[WORK REQUIRED] All of the material below is to be restated word for word, apart from the pictures.

[INFORMATION SUPPLIED]
============================================================

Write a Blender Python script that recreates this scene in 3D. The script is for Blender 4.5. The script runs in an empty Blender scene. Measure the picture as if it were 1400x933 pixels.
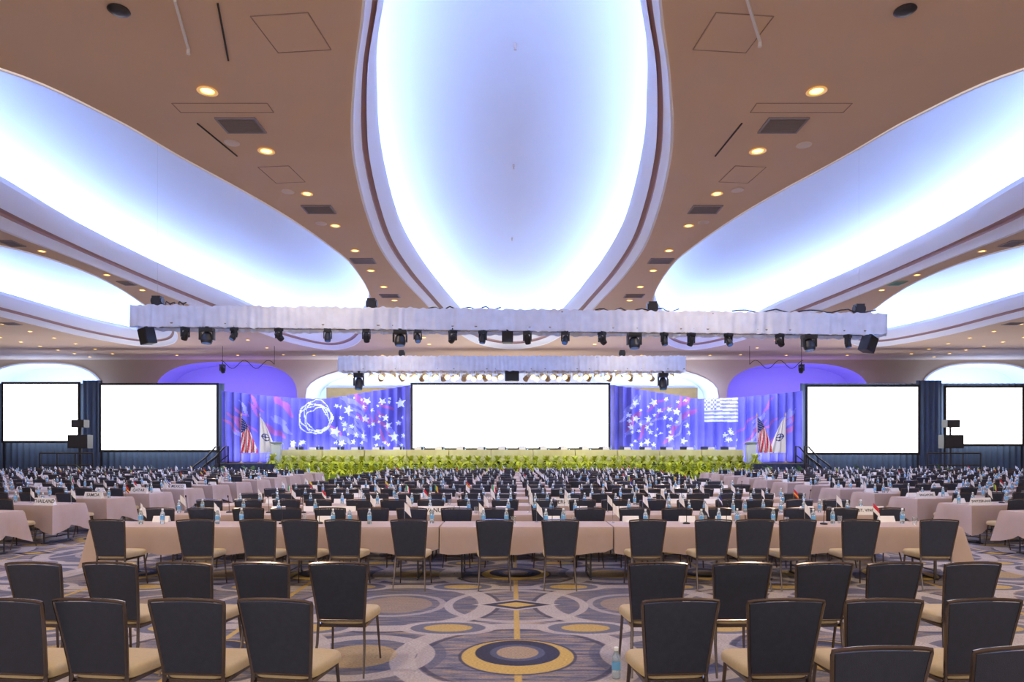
import bpy, math, random
from mathutils import Vector, Matrix
random.seed(7)
S=bpy.context.scene
COL=S.collection
H=8.0
S.view_settings.view_transform='Standard'
S.view_settings.exposure=.3

# ---------------------------------------------------------------- materials
def mat(name,col,rough=.6,metal=0.0,emit=None,es=0.0,var=0.0,vscale=6.0,trans=0.0,bump=0.0,bscale=40.0,spec=.5,sheen=0.0):
    m=bpy.data.materials.new(name); m.use_nodes=True
    nt=m.node_tree; b=nt.nodes['Principled BSDF']
    b.inputs['Base Color'].default_value=(*col,1)
    b.inputs['Roughness'].default_value=rough
    b.inputs['Metallic'].default_value=metal
    b.inputs['Specular IOR Level'].default_value=spec
    if trans: b.inputs['Transmission Weight'].default_value=trans
    if sheen: b.inputs['Sheen Weight'].default_value=sheen
    if emit:
        b.inputs['Emission Color'].default_value=(*emit,1); b.inputs['Emission Strength'].default_value=es
    if var or bump:
        tc=nt.nodes.new('ShaderNodeTexCoord')
        n=nt.nodes.new('ShaderNodeTexNoise'); n.inputs['Scale'].default_value=vscale; n.inputs['Detail'].default_value=4
        nt.links.new(tc.outputs['Object'],n.inputs['Vector'])
        if var:
            r=nt.nodes.new('ShaderNodeMapRange'); r.inputs['To Min'].default_value=1-var; r.inputs['To Max'].default_value=1+var
            nt.links.new(n.outputs['Fac'],r.inputs['Value'])
            mx=nt.nodes.new('ShaderNodeVectorMath'); mx.operation='SCALE'; mx.inputs[0].default_value=col
            nt.links.new(r.outputs['Result'],mx.inputs['Scale']); nt.links.new(mx.outputs['Vector'],b.inputs['Base Color'])
        if bump:
            n2=nt.nodes.new('ShaderNodeTexNoise'); n2.inputs['Scale'].default_value=bscale
            nt.links.new(tc.outputs['Object'],n2.inputs['Vector'])
            bp=nt.nodes.new('ShaderNodeBump'); bp.inputs['Strength'].default_value=bump; bp.inputs['Distance'].default_value=.01
            nt.links.new(n2.outputs['Fac'],bp.inputs['Height']); nt.links.new(bp.outputs['Normal'],b.inputs['Normal'])
    return m

M={}
M['ceil']=mat('ceiling_paint_tan',(.68,.485,.345),.85,var=.06,vscale=.6)
M['rim']=mat('cove_plaster_white',(.88,.88,.94),.7)
M['groove']=mat('cove_groove_mauve',(.48,.31,.30),.8)
M['vault']=mat('vault_plaster',(.84,.89,.97),.9)
M['led']=mat('led_strip',(1,1,1),emit=(.33,.50,1.0),es=50)
M['wall']=mat('wall_tan',(.52,.39,.30),.85,var=.05,vscale=.7)
M['niche_p']=mat('niche_violet',(.40,.34,.75),.8)
M['niche_w']=mat('niche_white',(.75,.80,.95),.8)
M['gold']=mat('gold_fabric_wall',(.20,.12,.03),.7,var=.2,vscale=3)
M['navy']=mat('chair_vinyl_navy',(.024,.030,.056),.5,var=.25,vscale=30,bump=.3,bscale=300)
M['seat']=mat('seat_fabric_gold',(.50,.39,.22),.75,var=.12,vscale=60,bump=.3,bscale=400)
M['frame']=mat('chair_frame_bronze',(.17,.14,.14),.2,metal=.85)
M['cloth']=mat('tablecloth_dusty_rose',(.45,.34,.30),.8,var=.07,vscale=5,sheen=.1)
M['ply']=mat('table_plywood',(.12,.08,.05),.6)
M['steel']=mat('steel_dark',(.08,.08,.09),.35,metal=.9)
M['black']=mat('black_plastic',(.012,.012,.016),.4)
M['blackg']=mat('black_grille',(.02,.02,.022),.6,var=.4,vscale=120)
M['lensb']=mat('lens_blue',(.05,.12,.4),.1,emit=(.15,.4,1),es=.15)
M['lensw']=mat('lens_warm',(1,.8,.5),.1,emit=(1,.62,.22),es=5)
M['parb']=mat('par_can_brass',(.55,.42,.24),.35,metal=.4)
M['chrome']=mat('chrome',(.7,.7,.72),.2,metal=1)
M['valance']=mat('valance_fabric',(.78,.83,.97),.75,var=.16,vscale=4,sheen=.3)
M['screen']=mat('screen_white',(1,1,1),emit=(1,1,1),es=3)
M['drape']=mat('drape_slate_blue',(.055,.085,.15),.85)
M['blued']=mat('drape_blue',(.17,.17,.56),.75,var=.6,vscale=.6)
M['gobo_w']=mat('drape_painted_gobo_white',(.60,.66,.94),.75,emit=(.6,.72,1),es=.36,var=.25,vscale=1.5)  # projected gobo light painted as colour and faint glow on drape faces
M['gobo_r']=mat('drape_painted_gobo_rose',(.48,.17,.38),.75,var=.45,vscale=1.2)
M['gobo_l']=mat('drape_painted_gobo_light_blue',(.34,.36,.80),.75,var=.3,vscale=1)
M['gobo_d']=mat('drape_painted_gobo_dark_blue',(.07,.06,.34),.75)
M['bottle']=mat('bottle_clear_plastic',(.72,.86,.95),.08,trans=.75)
M['label']=mat('bottle_label_blue',(.15,.42,.75),.4)
M['cap']=mat('bottle_cap_white',(.85,.9,.95),.4)
M['glass']=mat('drinking_glass',(.9,.95,1),.03,trans=.9)
M['card']=mat('card_white',(.85,.85,.88),.6)
M['ink']=mat('ink_black',(.01,.01,.015),.6)
M['green']=mat('fern_green',(.50,.56,.03),.55,var=.5,vscale=7)
M['green2']=mat('plant_dark_green',(.05,.15,.03),.55,var=.35,vscale=8)
M['pot']=mat('pot_black',(.03,.03,.03),.5)
M['yellow']=mat('head_table_cloth_ivory',(.66,.62,.30),.75,var=.1,vscale=3)
M['red']=mat('flag_red',(.62,.015,.04),.7)
M['white']=mat('flag_white',(.85,.85,.88),.7)
M['fblue']=mat('flag_blue',(.02,.035,.25),.7)
M['fyel']=mat('flag_yellow',(.8,.6,.05),.7)
M['fgrn']=mat('flag_green',(.03,.4,.12),.7)
M['brass']=mat('brass',(.7,.5,.18),.3,metal=1)
M['acryl']=mat('lectern_frosted_acrylic',(.75,.85,.8),.25,trans=.3)
M['dl']=mat('downlight_lamp',(1,.85,.6),emit=(1,.60,.12),es=5)
M['dlrim']=mat('downlight_trim_gold_glow',(.9,.62,.28),.4,emit=(1,.55,.15),es=.35)  # gold trim also given a faint amber glow, though it is no lamp
M['vent']=mat('vent_grille_grey',(.26,.22,.25),.5)
M['ventg']=mat('vent_grille_green',(.22,.42,.36),.5)
M['seam']=mat('hatch_seam_dark',(.34,.24,.19),.8)
M['deck']=mat('stage_deck_dark',(.05,.05,.07),.6)
M['skirt']=mat('stage_skirt_navy',(.03,.04,.09),.85)
M['moss']=mat('planter_moss_green',(.12,.18,.02),.9,var=.5,vscale=9)
M['offw']=mat('fixture_offwhite',(.75,.72,.72),.4)
M['spk']=mat('ceiling_speaker_beige',(.7,.58,.52),.5)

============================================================

[ANSWER TO THIS TASK]
Write a Blender Python script that recreates this scene in 3D. The script is for Blender 4.5. The script runs in an empty Blender scene. Measure the picture as if it were 1400x933 pixels.
import bpy, math, random
from mathutils import Vector, Matrix
random.seed(7)
S=bpy.context.scene
COL=S.collection
H=8.0
S.view_settings.view_transform='Standard'
S.view_settings.exposure=.3

# ---------------------------------------------------------------- materials
def mat(name,col,rough=.6,metal=0.0,emit=None,es=0.0,var=0.0,vscale=6.0,trans=0.0,bump=0.0,bscale=40.0,spec=.5,sheen=0.0):
    m=bpy.data.materials.new(name); m.use_nodes=True
    nt=m.node_tree; b=nt.nodes['Principled BSDF']
    b.inputs['Base Color'].default_value=(*col,1)
    b.inputs['Roughness'].default_value=rough
    b.inputs['Metallic'].default_value=metal
    b.inputs['Specular IOR Level'].default_value=spec
    if trans: b.inputs['Transmission Weight'].default_value=trans
    if sheen: b.inputs['Sheen Weight'].default_value=sheen
    if emit:
        b.inputs['Emission Color'].default_value=(*emit,1); b.inputs['Emission Strength'].default_value=es
    if var or bump:
        tc=nt.nodes.new('ShaderNodeTexCoord')
        n=nt.nodes.new('ShaderNodeTexNoise'); n.inputs['Scale'].default_value=vscale; n.inputs['Detail'].default_value=4
        nt.links.new(tc.outputs['Object'],n.inputs['Vector'])
        if var:
            r=nt.nodes.new('ShaderNodeMapRange'); r.inputs['To Min'].default_value=1-var; r.inputs['To Max'].default_value=1+var
            nt.links.new(n.outputs['Fac'],r.inputs['Value'])
            mx=nt.nodes.new('ShaderNodeVectorMath'); mx.operation='SCALE'; mx.inputs[0].default_value=col
            nt.links.new(r.outputs['Result'],mx.inputs['Scale']); nt.links.new(mx.outputs['Vector'],b.inputs['Base Color'])
        if bump:
            n2=nt.nodes.new('ShaderNodeTexNoise'); n2.inputs['Scale'].default_value=bscale
            nt.links.new(tc.outputs['Object'],n2.inputs['Vector'])
            bp=nt.nodes.new('ShaderNodeBump'); bp.inputs['Strength'].default_value=bump; bp.inputs['Distance'].default_value=.01
            nt.links.new(n2.outputs['Fac'],bp.inputs['Height']); nt.links.new(bp.outputs['Normal'],b.inputs['Normal'])
    return m

M={}
M['ceil']=mat('ceiling_paint_tan',(.68,.485,.345),.85,var=.06,vscale=.6)
M['rim']=mat('cove_plaster_white',(.88,.88,.94),.7)
M['groove']=mat('cove_groove_mauve',(.48,.31,.30),.8)
M['vault']=mat('vault_plaster',(.84,.89,.97),.9)
M['led']=mat('led_strip',(1,1,1),emit=(.33,.50,1.0),es=50)
M['wall']=mat('wall_tan',(.52,.39,.30),.85,var=.05,vscale=.7)
M['niche_p']=mat('niche_violet',(.40,.34,.75),.8)
M['niche_w']=mat('niche_white',(.75,.80,.95),.8)
M['gold']=mat('gold_fabric_wall',(.20,.12,.03),.7,var=.2,vscale=3)
M['navy']=mat('chair_vinyl_navy',(.024,.030,.056),.5,var=.25,vscale=30,bump=.3,bscale=300)
M['seat']=mat('seat_fabric_gold',(.50,.39,.22),.75,var=.12,vscale=60,bump=.3,bscale=400)
M['frame']=mat('chair_frame_bronze',(.17,.14,.14),.2,metal=.85)
M['cloth']=mat('tablecloth_dusty_rose',(.45,.34,.30),.8,var=.07,vscale=5,sheen=.1)
M['ply']=mat('table_plywood',(.12,.08,.05),.6)
M['steel']=mat('steel_dark',(.08,.08,.09),.35,metal=.9)
M['black']=mat('black_plastic',(.012,.012,.016),.4)
M['blackg']=mat('black_grille',(.02,.02,.022),.6,var=.4,vscale=120)
M['lensb']=mat('lens_blue',(.05,.12,.4),.1,emit=(.15,.4,1),es=.15)
M['lensw']=mat('lens_warm',(1,.8,.5),.1,emit=(1,.62,.22),es=5)
M['parb']=mat('par_can_brass',(.55,.42,.24),.35,metal=.4)
M['chrome']=mat('chrome',(.7,.7,.72),.2,metal=1)
M['valance']=mat('valance_fabric',(.78,.83,.97),.75,var=.16,vscale=4,sheen=.3)
M['screen']=mat('screen_white',(1,1,1),emit=(1,1,1),es=3)
M['drape']=mat('drape_slate_blue',(.055,.085,.15),.85)
M['blued']=mat('drape_blue',(.17,.17,.56),.75,var=.6,vscale=.6)
M['gobo_w']=mat('drape_painted_gobo_white',(.60,.66,.94),.75,emit=(.6,.72,1),es=.36,var=.25,vscale=1.5)  # projected gobo light painted as colour and faint glow on drape faces
M['gobo_r']=mat('drape_painted_gobo_rose',(.48,.17,.38),.75,var=.45,vscale=1.2)
M['gobo_l']=mat('drape_painted_gobo_light_blue',(.34,.36,.80),.75,var=.3,vscale=1)
M['gobo_d']=mat('drape_painted_gobo_dark_blue',(.07,.06,.34),.75)
M['bottle']=mat('bottle_clear_plastic',(.72,.86,.95),.08,trans=.75)
M['label']=mat('bottle_label_blue',(.15,.42,.75),.4)
M['cap']=mat('bottle_cap_white',(.85,.9,.95),.4)
M['glass']=mat('drinking_glass',(.9,.95,1),.03,trans=.9)
M['card']=mat('card_white',(.85,.85,.88),.6)
M['ink']=mat('ink_black',(.01,.01,.015),.6)
M['green']=mat('fern_green',(.50,.56,.03),.55,var=.5,vscale=7)
M['green2']=mat('plant_dark_green',(.05,.15,.03),.55,var=.35,vscale=8)
M['pot']=mat('pot_black',(.03,.03,.03),.5)
M['yellow']=mat('head_table_cloth_ivory',(.66,.62,.30),.75,var=.1,vscale=3)
M['red']=mat('flag_red',(.62,.015,.04),.7)
M['white']=mat('flag_white',(.85,.85,.88),.7)
M['fblue']=mat('flag_blue',(.02,.035,.25),.7)
M['fyel']=mat('flag_yellow',(.8,.6,.05),.7)
M['fgrn']=mat('flag_green',(.03,.4,.12),.7)
M['brass']=mat('brass',(.7,.5,.18),.3,metal=1)
M['acryl']=mat('lectern_frosted_acrylic',(.75,.85,.8),.25,trans=.3)
M['dl']=mat('downlight_lamp',(1,.85,.6),emit=(1,.60,.12),es=5)
M['dlrim']=mat('downlight_trim_gold_glow',(.9,.62,.28),.4,emit=(1,.55,.15),es=.35)  # gold trim also given a faint amber glow, though it is no lamp
M['vent']=mat('vent_grille_grey',(.26,.22,.25),.5)
M['ventg']=mat('vent_grille_green',(.22,.42,.36),.5)
M['seam']=mat('hatch_seam_dark',(.34,.24,.19),.8)
M['deck']=mat('stage_deck_dark',(.05,.05,.07),.6)
M['skirt']=mat('stage_skirt_navy',(.03,.04,.09),.85)
M['moss']=mat('planter_moss_green',(.12,.18,.02),.9,var=.5,vscale=9)
M['offw']=mat('fixture_offwhite',(.75,.72,.72),.4)
M['spk']=mat('ceiling_speaker_beige',(.7,.58,.52),.5)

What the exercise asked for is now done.